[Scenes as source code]
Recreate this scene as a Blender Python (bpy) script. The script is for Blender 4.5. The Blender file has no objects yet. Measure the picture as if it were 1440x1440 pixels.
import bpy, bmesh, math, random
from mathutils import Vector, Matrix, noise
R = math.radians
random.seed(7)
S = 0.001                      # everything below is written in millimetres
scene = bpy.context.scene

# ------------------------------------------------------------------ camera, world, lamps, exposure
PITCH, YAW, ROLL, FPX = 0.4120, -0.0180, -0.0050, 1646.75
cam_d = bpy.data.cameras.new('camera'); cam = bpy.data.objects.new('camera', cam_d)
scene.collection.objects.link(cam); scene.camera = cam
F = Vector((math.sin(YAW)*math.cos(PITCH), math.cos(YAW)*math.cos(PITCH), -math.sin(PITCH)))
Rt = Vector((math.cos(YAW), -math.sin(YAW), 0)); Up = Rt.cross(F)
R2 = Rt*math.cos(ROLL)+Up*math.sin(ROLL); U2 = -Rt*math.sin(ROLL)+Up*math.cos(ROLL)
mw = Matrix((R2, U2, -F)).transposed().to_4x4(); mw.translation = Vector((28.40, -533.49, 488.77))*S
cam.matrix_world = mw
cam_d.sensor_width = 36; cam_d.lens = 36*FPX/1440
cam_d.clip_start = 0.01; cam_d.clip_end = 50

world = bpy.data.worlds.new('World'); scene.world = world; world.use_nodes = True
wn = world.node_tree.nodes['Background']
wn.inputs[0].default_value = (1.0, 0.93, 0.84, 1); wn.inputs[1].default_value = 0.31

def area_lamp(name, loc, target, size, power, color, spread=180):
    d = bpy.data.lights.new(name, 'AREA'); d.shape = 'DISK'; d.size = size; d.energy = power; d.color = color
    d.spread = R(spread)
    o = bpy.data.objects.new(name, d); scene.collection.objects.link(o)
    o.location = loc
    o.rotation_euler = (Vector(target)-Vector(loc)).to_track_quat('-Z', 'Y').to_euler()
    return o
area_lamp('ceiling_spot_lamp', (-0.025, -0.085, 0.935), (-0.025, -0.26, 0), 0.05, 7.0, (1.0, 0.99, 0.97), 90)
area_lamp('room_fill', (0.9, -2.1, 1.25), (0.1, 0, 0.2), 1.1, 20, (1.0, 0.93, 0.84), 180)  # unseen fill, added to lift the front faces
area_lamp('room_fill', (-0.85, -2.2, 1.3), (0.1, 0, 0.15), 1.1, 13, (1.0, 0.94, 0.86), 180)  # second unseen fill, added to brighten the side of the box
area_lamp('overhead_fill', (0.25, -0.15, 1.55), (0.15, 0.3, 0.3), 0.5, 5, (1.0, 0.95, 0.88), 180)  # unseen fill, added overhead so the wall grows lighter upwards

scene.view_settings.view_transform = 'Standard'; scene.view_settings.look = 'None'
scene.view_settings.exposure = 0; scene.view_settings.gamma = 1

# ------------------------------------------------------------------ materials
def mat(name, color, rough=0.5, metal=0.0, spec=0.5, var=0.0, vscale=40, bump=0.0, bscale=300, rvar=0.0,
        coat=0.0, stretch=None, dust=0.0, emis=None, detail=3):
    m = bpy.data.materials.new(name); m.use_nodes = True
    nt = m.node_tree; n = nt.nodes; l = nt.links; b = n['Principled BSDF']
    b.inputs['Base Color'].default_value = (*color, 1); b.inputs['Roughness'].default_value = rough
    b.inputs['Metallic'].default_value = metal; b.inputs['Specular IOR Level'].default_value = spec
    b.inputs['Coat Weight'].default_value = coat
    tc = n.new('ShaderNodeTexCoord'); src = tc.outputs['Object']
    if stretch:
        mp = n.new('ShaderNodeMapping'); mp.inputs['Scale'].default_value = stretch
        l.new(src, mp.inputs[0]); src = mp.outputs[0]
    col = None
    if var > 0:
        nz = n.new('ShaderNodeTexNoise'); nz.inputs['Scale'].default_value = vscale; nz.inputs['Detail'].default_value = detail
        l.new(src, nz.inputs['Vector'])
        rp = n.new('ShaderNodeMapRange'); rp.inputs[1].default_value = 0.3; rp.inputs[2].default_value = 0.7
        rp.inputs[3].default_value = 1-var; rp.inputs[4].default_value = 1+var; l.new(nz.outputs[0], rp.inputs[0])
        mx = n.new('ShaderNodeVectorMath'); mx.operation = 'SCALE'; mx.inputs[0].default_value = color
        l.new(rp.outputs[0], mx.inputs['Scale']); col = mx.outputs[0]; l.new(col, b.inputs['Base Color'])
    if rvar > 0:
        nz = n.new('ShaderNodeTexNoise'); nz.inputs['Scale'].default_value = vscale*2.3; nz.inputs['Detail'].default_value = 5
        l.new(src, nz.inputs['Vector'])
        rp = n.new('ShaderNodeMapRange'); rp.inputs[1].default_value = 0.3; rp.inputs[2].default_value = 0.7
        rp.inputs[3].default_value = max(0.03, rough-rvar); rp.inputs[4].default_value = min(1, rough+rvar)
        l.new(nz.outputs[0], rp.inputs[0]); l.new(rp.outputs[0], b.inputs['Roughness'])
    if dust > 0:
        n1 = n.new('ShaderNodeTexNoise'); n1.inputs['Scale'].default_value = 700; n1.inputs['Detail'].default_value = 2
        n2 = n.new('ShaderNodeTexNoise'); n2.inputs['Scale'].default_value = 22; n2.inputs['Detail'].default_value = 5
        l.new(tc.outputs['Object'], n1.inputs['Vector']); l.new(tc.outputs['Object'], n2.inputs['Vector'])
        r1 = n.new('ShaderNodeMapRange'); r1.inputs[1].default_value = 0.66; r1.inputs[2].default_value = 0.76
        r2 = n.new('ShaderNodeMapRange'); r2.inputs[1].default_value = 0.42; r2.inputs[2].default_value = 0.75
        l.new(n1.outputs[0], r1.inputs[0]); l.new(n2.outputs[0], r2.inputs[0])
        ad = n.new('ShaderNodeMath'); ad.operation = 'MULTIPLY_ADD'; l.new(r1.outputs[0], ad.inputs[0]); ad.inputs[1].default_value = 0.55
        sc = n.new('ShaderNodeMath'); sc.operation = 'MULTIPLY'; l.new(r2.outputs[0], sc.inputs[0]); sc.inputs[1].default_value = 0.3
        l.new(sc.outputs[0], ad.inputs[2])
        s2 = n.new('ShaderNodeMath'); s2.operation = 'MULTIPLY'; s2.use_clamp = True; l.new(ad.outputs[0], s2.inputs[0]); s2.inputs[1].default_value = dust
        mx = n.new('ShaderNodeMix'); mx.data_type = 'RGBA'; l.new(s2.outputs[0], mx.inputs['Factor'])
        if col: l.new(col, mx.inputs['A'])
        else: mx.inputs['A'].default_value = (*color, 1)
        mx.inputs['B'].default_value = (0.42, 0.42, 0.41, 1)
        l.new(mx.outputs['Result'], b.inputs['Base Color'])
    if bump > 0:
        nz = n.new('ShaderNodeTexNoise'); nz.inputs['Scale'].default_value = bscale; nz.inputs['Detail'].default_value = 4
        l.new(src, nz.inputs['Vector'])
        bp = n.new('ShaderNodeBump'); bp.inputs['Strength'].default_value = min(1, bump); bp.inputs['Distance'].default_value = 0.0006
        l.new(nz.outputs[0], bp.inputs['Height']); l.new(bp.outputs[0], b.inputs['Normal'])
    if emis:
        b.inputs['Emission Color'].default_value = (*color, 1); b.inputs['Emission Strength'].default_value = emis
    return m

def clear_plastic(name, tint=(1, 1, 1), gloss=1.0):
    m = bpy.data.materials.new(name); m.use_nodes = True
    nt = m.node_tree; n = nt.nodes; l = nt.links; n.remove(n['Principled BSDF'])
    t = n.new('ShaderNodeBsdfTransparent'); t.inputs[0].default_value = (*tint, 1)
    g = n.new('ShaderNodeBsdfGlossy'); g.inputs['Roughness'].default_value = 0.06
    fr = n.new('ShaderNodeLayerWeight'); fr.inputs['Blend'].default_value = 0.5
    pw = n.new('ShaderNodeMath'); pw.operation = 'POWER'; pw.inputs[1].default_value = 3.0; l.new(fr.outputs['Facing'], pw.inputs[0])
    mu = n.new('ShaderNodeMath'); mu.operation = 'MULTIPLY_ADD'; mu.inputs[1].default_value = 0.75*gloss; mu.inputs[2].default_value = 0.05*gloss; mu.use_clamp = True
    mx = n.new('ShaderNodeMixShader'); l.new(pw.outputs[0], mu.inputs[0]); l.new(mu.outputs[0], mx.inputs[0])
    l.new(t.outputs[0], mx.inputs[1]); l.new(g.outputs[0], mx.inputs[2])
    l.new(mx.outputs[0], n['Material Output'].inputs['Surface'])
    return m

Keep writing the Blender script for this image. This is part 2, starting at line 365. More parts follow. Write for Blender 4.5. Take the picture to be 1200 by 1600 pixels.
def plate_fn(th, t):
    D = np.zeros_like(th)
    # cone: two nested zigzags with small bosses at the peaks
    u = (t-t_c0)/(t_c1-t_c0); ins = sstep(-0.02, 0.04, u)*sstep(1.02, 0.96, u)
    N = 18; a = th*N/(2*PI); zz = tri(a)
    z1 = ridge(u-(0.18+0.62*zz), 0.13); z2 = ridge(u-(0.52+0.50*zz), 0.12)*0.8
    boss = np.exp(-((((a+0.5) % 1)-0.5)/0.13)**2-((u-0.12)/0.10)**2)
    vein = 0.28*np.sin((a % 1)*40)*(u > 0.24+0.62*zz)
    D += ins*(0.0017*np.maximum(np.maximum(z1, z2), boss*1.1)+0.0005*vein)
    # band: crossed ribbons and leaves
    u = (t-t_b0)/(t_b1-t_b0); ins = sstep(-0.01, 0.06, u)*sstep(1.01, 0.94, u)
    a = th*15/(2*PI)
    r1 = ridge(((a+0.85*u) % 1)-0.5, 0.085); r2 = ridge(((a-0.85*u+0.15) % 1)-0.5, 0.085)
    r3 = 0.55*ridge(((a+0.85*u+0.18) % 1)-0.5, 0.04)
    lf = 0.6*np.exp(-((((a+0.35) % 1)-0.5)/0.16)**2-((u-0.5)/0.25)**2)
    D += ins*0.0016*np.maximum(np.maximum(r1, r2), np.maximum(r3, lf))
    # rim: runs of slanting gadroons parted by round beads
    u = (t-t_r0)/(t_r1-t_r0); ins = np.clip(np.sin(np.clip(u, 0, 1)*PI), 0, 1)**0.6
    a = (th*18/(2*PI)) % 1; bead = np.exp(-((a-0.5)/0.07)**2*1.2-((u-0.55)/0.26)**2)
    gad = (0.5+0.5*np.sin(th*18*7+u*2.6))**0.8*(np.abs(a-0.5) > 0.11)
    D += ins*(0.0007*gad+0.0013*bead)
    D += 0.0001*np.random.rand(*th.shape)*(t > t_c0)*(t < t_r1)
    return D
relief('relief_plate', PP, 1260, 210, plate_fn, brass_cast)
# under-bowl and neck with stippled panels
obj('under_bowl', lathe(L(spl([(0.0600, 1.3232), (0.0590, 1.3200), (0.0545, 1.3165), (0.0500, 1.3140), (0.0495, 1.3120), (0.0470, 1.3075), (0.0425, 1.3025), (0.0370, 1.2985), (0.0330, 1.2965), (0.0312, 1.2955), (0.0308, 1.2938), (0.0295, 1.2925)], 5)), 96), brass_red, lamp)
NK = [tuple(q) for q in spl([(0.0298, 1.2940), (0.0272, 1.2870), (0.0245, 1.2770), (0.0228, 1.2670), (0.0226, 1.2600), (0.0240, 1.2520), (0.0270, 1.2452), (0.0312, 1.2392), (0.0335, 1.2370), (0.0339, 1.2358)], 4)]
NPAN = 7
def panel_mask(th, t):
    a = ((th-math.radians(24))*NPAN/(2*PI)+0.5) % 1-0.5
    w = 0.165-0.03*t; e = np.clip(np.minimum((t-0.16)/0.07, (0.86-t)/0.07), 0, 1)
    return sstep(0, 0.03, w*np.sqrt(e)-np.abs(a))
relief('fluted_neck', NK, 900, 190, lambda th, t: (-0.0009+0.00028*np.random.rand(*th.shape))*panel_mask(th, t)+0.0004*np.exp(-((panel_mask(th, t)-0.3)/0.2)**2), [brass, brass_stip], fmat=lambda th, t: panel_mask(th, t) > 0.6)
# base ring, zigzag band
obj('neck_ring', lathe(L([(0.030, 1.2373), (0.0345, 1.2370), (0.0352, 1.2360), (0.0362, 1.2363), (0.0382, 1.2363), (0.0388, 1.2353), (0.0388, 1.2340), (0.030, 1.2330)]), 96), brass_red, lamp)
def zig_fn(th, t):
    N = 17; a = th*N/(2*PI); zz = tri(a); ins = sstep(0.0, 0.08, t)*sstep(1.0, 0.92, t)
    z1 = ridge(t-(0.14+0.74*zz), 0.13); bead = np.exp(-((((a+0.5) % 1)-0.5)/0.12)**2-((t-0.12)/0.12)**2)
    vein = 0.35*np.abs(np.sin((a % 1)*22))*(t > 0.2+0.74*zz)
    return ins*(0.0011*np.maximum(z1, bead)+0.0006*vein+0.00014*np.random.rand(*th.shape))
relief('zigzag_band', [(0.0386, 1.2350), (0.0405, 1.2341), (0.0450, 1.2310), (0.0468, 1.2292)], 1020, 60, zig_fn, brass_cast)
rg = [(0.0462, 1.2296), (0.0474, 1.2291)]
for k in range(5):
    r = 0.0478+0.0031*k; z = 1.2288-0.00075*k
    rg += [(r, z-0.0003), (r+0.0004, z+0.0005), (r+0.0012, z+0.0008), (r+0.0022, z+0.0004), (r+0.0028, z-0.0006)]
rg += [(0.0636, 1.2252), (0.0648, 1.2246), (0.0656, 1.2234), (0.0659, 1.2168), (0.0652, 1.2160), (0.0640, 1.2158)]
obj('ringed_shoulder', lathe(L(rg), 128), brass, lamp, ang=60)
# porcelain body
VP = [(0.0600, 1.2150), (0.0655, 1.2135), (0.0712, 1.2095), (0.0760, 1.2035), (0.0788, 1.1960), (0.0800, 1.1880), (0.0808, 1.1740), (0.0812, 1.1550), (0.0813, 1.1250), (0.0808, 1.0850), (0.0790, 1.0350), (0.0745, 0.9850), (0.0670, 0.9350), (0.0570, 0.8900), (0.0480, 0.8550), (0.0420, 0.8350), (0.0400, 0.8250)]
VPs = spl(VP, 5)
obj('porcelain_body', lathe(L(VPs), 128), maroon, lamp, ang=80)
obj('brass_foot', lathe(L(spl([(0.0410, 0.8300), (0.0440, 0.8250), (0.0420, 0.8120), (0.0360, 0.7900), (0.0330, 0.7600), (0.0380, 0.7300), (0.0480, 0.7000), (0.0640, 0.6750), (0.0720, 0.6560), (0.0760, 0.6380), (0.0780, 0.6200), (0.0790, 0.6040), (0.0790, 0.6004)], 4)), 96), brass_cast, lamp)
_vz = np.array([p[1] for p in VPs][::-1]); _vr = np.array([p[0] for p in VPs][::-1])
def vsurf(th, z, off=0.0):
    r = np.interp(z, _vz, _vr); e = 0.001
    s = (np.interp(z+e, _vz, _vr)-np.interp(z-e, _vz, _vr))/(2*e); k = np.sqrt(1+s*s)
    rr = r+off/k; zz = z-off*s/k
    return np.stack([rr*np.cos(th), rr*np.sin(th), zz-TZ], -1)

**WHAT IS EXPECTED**
The answer should consist of the lines from the first line of the entries through the line with "scene = bpy.context.scene", copied exactly.

**ANSWER TO THE EXERCISE**
Recreate this scene as a Blender Python (bpy) script. The script is for Blender 4.5. The Blender file has no objects yet. Measure the picture as if it were 1440x1440 pixels.
import bpy, bmesh, math, random
from mathutils import Vector, Matrix, noise
R = math.radians
random.seed(7)
S = 0.001                      # everything below is written in millimetres
scene = bpy.context.scene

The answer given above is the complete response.